• _What you should do_
Copy out all lines with the word "that" in them.

• _Dataset extract_
** Start **
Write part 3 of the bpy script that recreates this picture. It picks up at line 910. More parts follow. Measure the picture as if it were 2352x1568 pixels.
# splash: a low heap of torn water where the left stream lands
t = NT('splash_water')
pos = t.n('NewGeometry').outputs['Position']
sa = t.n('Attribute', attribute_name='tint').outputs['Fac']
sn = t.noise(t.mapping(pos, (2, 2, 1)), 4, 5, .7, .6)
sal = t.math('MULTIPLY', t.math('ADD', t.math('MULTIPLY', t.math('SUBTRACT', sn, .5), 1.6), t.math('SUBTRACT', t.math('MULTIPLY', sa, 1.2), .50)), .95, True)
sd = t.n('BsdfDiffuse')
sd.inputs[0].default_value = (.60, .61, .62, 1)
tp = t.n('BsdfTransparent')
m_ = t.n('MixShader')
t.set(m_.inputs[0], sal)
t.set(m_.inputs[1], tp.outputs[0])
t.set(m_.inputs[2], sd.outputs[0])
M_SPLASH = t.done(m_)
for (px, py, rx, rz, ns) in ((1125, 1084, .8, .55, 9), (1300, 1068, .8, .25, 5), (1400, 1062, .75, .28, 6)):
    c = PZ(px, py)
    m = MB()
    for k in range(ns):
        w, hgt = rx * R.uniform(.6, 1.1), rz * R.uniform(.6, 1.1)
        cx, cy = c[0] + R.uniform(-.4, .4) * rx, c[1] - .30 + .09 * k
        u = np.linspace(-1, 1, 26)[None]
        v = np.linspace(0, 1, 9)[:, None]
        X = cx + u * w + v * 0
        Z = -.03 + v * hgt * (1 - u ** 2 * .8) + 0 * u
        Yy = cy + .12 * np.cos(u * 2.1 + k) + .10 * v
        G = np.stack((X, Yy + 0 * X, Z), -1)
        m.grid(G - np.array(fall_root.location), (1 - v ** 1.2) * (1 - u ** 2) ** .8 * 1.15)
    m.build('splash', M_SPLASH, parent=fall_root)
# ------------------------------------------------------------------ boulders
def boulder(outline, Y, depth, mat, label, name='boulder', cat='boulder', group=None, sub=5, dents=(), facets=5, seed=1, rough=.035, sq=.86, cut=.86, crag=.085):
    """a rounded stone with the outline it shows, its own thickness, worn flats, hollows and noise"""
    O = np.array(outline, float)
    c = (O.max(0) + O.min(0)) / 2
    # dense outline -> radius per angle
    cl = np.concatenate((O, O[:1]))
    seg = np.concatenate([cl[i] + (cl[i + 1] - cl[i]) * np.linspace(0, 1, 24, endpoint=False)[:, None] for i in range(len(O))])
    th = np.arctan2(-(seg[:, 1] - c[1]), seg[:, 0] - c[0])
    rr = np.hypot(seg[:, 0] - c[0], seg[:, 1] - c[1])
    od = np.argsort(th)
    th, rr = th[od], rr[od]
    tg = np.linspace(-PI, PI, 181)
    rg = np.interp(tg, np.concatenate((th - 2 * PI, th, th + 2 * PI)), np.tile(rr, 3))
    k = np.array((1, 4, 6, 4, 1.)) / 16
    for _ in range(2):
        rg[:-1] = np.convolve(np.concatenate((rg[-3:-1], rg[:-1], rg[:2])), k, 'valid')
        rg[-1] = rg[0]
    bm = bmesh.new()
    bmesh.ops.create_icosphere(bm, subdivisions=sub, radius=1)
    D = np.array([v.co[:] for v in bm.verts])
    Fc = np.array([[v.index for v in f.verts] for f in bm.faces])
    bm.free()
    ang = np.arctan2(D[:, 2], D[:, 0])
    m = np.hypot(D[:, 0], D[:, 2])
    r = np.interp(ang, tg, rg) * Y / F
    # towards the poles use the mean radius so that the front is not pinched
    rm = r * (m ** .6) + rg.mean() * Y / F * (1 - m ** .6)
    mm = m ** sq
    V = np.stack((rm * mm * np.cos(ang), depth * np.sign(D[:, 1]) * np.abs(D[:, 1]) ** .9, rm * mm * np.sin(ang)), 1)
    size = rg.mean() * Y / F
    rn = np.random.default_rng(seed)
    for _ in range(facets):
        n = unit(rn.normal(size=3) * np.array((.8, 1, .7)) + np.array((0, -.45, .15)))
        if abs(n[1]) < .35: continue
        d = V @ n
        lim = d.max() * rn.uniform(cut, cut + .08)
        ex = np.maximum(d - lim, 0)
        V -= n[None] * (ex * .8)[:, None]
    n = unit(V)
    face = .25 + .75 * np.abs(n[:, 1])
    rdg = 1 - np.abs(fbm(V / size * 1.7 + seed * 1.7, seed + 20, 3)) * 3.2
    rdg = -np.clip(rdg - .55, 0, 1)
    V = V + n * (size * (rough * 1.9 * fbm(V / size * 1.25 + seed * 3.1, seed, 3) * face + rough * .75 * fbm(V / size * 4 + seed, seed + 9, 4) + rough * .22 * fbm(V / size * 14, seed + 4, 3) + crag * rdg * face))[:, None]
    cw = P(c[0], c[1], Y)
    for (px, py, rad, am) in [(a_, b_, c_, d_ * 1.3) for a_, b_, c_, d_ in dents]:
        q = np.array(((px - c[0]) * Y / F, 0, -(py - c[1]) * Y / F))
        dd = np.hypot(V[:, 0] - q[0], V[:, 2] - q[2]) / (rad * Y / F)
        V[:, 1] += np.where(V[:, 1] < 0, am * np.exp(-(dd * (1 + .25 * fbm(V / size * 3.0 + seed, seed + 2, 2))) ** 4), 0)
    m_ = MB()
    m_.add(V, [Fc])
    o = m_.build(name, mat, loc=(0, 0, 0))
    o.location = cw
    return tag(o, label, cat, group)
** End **
• _Exercise result_
Write part 3 of the bpy script that recreates this picture. It picks up at line 910. More parts follow. Measure the picture as if it were 2352x1568 pixels.
    # towards the poles use the mean radius so that the front is not pinched